Depuis Damas, sœur Jihan témoigne en personne de la situation actuelle en Syrie, où la population vit cette phase de transition difficile et violente entre inquiétude et espoir.
« Entre l’ancienne Syrie et la nouvelle, il y a une Syrie perdue, des Syriens désemparés et endeuillés luttent, espérant l’aube de la paix.
Les années d’attente passent et nos yeux sont fixés sur le ciel, s’accrochant à l’espérance et luttant pour survivre.

Après la chute du régime de Bachar el-Assad, nous avons eu de belles promesses, la situation s’est améliorée, mais généralement, l’ambiance est tendue, les gens restent craintifs et ont des doutes quant à l’avenir du pays. La majorité des gens ressentent aujourd’hui les mêmes craintes que sous Daech, (le terrorisme paramilitaire international qui voulait affirmer le califat de l’État islamique d’Irak et de Syrie) en raison des violences en cours et de la paralysie complète des institutions. Plus rien ne fonctionne en Syrie. Beaucoup sont sans emplois, plus de salaires. Des centaines de milliers d’employés ont été licenciés arbitrairement. Nombreux sont les parents de nos élèves qui sont devenus sans travail, sans aucune source financière. Plus que le tiers n’a pas payé la scolarité de leurs enfants… les gens n’ont pas d’argent. Nous mêmes, nous sommes comme tout le peuple souffrons du blocage de nos argents dans les banques. Nous avons le sentiment des mains liées.
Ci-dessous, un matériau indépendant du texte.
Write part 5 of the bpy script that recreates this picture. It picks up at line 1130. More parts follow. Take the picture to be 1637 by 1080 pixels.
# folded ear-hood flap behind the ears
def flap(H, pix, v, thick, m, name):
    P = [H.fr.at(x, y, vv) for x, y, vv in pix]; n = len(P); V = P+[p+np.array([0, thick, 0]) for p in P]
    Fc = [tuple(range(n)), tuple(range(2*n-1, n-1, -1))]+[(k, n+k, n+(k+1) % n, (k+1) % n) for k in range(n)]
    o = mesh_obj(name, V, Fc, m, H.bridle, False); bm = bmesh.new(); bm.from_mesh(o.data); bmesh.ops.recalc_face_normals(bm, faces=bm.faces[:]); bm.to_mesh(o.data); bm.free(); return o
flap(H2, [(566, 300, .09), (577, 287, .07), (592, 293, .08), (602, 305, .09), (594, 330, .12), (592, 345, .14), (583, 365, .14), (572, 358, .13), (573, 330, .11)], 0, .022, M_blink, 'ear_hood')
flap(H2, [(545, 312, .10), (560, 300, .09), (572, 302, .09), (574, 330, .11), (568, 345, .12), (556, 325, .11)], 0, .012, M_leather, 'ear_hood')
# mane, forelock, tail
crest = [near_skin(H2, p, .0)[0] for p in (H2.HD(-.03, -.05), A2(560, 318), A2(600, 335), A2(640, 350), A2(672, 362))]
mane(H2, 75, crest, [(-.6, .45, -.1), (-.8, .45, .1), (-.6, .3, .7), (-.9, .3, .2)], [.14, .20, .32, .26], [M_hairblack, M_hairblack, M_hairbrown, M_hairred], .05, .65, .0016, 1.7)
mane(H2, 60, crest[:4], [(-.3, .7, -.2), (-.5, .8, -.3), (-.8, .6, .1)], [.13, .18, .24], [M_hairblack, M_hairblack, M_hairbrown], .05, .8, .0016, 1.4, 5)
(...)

Quant à l’ambiance, elle est plutôt négative et très inquiétante. Lorsque la libération a eu lieu, tout le peuple syrien était heureux. Les alaouites se sont même réjouis encore plus que nous de la fin d’Assad, seulement, ils n’osaient pas l’exprimer. Mais deux semaines plus tard, la peur a regagné les esprits à cause des épisodes de violence, des arrestations arbitraires, des disparitions forcées, des exécutions.
On est resté optimiste en se persuadant que c’est une période temporaire et transitoire, il est normal que le changement a besoin du temps.
Ahmad el-Chareh (« Le président syrien de la transition ») avait promis aux Syriens qu’on ouvrait une nouvelle page, mais c’est l’inverse qui s’est passé.
Combien nous étions heureux de la libération de tous les prisonniers surtout les prisonniers politiques, mais à peine quinze jours passés, les prisons se sont rouvertes pour des gens qui, eux aussi, ont été victimes, qui ont également payé un prix… L’absence de lois, l’absence d’une justice est le pire chemin que pouvait prendre ce nouveau gouvernement.
Tous les Syriens ont payé le prix de ce régime, sans exception. Pour vous donner un exemple, c’est très difficile à accepter quand ce nouveau gouvernement remplace le qualificatif de « martyr » en parlant des soldats martyrs par « tué ». Quand un responsable étatique de l’état efface d’un trait certains enfants de ce pays, que dois-je ressentir ? Quand ils viennent et licencient des fonctionnaires, suppriment les salaires, emprisonnent… !! La démocratie commence par-là, lorsqu’on rassemble tous les fils et filles de ce pays dans un État de droit.
Malheureusement les massacres qui ont eu lieu et continuent d’avoir lieu sur la côte nord-ouest de la Syrie, région alaouite d’où est originaire la famille de l’ancien Président, n’ont absolument ni justification, ni nom. C’est un crime contre l’humanité, un véritable génocide. En quoi le peuple alaouite, simple et très pauvre est-il responsable des décennies du gouvernement de la famille Assad ? Stupéfaction, colère, frayeur règnent partout dans toute la région de Lattaquié et regagnent le pays. En plus, la ville de Lattaquié est privée d’électricité et d’eau depuis cinq jours.
Cette tragédie a suscité des réactions et manifestations dans le pays même mais celles-ci dégénèrent bien vite, hélas, en violence… »
Devant une telle réalité, nous les Sœurs de la Charité, nous sommes là une présence qui console, qui donne courage et qui appelle à la paix.
Comme dans tous les cas de catastrophes et de révolutions, le pays est tout de même témoin de belles choses et des artisans de paix. Entre autres exemples, des familles sunnites, chiites ou chrétiennes ont accueilli et protégé des Alaouites. Même ici à Damas plusieurs familles chrétiennes que nous connaissons logent des personnes Alaouites habitant à Mazeh 86 dont la population est plutôt Alaouites et qui ont peur de rester chez eux.
Prions pour que les chrétiens, très perturbés, gardent confiance et continuent à être témoins de l’amour qui pardonne et qui réconcilie dans notre pays qui a si besoin d’une telle présence… ».